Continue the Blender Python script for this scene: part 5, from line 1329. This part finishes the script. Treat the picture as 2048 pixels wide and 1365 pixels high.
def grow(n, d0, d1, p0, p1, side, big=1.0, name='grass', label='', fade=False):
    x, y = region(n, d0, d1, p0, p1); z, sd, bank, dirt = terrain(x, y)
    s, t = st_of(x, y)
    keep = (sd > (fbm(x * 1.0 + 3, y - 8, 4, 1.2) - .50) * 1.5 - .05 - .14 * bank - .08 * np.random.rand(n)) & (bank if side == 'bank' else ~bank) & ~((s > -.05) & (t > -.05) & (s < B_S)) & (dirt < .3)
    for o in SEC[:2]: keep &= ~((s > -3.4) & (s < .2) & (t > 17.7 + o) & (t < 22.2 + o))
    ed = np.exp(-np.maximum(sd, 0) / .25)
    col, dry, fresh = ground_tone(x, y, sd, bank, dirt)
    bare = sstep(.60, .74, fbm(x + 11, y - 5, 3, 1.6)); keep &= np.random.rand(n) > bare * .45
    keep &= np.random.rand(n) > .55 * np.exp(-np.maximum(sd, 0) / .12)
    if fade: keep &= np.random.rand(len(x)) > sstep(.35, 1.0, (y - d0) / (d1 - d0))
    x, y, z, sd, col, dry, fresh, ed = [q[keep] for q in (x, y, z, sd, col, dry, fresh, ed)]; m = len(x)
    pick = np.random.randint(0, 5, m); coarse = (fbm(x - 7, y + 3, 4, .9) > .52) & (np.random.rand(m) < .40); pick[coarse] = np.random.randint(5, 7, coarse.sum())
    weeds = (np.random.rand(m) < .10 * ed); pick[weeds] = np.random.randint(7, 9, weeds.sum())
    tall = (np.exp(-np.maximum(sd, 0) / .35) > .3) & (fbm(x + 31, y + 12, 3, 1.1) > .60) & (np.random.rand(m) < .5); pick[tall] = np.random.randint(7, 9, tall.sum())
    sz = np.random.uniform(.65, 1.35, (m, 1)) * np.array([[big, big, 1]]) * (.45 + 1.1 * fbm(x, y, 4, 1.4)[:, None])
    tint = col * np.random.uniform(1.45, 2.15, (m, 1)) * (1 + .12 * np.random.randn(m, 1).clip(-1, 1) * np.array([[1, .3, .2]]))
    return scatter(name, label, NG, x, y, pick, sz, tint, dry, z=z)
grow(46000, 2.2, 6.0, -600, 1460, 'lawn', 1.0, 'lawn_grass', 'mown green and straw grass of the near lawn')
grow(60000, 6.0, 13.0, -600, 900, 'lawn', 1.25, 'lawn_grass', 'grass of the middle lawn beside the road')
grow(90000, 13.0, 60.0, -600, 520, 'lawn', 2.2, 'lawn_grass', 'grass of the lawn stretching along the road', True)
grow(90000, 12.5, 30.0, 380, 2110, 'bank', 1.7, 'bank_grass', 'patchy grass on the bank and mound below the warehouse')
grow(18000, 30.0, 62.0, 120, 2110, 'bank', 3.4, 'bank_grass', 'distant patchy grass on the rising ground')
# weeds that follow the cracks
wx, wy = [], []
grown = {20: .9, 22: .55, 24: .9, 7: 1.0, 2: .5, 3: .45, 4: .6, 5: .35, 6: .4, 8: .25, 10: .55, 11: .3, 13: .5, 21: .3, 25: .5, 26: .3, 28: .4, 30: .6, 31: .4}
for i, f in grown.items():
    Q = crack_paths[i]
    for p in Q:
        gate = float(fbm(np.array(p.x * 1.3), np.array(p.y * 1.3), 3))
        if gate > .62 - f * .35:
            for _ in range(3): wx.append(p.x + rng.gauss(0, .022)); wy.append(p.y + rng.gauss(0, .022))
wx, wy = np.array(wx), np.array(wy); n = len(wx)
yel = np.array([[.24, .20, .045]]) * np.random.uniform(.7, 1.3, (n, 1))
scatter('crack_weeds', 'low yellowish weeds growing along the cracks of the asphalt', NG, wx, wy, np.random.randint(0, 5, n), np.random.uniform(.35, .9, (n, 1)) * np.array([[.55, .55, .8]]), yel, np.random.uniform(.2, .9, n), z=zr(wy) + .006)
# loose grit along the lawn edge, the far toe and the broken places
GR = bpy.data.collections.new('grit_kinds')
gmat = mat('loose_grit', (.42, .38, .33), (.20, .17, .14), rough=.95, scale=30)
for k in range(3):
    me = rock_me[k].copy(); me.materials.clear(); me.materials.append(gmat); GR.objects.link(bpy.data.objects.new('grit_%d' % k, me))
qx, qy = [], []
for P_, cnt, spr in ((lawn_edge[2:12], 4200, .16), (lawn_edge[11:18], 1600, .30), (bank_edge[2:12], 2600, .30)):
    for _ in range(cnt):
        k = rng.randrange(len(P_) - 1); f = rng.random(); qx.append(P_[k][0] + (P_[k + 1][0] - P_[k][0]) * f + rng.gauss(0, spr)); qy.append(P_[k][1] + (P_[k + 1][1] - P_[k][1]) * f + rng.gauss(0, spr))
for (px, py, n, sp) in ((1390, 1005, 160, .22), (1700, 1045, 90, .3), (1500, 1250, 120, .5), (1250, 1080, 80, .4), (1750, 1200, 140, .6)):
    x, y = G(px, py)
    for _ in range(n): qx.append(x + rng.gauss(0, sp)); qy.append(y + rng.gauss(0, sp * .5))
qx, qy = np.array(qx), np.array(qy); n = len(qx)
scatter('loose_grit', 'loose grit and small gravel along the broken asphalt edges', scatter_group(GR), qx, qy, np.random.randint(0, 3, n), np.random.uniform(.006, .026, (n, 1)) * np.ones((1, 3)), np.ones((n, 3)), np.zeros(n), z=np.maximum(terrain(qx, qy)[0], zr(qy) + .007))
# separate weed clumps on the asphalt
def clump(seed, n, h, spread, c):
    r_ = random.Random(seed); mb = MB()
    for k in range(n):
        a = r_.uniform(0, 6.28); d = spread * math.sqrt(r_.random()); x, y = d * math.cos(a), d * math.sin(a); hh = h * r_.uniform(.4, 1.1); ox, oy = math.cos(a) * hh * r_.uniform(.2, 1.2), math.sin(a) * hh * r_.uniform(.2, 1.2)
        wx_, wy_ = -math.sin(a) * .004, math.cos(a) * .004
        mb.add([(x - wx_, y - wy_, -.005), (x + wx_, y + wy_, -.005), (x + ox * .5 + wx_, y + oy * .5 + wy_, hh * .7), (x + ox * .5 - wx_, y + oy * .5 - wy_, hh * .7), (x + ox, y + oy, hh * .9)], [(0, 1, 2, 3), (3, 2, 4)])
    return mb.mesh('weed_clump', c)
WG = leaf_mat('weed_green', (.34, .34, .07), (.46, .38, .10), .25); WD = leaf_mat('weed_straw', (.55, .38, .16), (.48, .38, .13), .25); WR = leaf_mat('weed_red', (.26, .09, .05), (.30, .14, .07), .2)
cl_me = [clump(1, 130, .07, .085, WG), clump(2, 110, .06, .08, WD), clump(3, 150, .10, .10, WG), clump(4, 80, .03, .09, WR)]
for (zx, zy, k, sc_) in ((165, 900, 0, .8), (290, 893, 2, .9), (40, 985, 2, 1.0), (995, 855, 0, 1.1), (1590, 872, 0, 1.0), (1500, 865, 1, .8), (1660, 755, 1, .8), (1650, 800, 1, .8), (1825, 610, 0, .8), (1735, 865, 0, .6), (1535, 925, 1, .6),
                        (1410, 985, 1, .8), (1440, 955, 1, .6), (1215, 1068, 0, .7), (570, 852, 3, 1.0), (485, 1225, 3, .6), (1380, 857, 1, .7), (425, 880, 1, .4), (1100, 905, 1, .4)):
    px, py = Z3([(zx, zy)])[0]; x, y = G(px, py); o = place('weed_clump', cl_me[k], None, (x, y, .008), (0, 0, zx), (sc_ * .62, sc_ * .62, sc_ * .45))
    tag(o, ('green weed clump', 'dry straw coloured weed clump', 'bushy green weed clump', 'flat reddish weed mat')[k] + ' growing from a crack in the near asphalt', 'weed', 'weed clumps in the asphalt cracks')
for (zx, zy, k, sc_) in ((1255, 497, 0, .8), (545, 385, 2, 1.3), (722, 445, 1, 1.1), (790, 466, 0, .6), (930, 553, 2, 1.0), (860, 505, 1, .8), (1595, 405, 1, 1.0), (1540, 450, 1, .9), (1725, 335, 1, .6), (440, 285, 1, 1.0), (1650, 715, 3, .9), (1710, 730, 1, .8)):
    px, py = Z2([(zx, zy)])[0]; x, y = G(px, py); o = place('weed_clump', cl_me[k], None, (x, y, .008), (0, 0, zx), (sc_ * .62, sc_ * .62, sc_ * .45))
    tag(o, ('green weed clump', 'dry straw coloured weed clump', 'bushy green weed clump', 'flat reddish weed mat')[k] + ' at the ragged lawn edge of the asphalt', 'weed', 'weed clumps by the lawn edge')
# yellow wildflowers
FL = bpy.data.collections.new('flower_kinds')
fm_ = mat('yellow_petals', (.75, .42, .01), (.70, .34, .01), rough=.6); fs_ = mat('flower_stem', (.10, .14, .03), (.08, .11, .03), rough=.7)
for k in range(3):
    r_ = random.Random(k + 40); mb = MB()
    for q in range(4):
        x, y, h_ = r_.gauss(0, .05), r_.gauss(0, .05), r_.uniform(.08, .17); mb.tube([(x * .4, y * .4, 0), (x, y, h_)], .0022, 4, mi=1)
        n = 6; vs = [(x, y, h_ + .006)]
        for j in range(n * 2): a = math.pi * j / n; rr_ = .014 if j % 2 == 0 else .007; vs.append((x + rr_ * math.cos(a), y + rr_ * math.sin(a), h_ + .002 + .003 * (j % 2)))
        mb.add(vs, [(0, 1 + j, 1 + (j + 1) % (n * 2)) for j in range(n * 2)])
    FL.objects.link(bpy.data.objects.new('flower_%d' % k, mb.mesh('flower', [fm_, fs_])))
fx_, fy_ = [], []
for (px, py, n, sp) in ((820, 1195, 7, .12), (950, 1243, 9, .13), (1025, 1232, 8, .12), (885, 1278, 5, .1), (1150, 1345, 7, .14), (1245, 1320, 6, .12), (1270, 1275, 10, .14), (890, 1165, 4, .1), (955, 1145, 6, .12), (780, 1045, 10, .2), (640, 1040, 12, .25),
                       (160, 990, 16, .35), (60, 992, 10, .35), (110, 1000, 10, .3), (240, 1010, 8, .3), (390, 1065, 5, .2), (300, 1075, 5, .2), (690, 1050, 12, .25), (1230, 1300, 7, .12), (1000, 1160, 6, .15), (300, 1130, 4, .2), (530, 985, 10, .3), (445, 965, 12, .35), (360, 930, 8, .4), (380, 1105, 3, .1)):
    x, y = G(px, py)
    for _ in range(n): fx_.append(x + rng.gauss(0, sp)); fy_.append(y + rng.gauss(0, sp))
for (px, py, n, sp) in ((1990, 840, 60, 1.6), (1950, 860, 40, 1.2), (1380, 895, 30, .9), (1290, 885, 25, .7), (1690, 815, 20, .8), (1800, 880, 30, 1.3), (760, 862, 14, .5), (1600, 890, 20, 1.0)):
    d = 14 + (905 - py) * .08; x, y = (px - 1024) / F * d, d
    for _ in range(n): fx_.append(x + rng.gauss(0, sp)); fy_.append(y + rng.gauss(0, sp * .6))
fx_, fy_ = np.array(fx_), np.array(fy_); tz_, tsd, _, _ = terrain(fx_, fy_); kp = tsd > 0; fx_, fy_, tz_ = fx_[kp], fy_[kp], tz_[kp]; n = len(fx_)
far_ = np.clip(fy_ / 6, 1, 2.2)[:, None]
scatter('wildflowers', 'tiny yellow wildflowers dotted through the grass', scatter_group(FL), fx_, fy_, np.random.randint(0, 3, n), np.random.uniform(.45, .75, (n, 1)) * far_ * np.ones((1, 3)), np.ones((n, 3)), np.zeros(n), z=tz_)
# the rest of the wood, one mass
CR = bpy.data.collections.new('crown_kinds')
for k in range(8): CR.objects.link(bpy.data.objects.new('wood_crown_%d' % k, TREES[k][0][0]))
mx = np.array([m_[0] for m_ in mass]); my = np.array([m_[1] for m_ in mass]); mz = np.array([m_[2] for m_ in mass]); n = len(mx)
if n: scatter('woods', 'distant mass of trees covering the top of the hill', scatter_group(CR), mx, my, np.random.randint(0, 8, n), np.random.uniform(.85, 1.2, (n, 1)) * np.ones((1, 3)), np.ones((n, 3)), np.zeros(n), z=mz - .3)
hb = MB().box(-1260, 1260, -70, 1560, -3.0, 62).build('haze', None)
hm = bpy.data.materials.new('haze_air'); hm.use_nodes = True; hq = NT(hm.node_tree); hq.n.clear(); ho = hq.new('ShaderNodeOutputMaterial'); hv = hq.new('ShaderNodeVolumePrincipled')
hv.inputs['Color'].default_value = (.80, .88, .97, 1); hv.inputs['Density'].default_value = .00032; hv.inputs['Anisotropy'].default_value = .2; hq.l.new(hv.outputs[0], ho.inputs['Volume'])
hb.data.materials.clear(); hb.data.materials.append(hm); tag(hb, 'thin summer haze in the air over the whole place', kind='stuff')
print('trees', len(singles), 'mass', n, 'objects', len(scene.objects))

.....

Problem to solve> Of the lines in the data above, how many contain the word "scene"? Give only that figure.

Exercise result> 2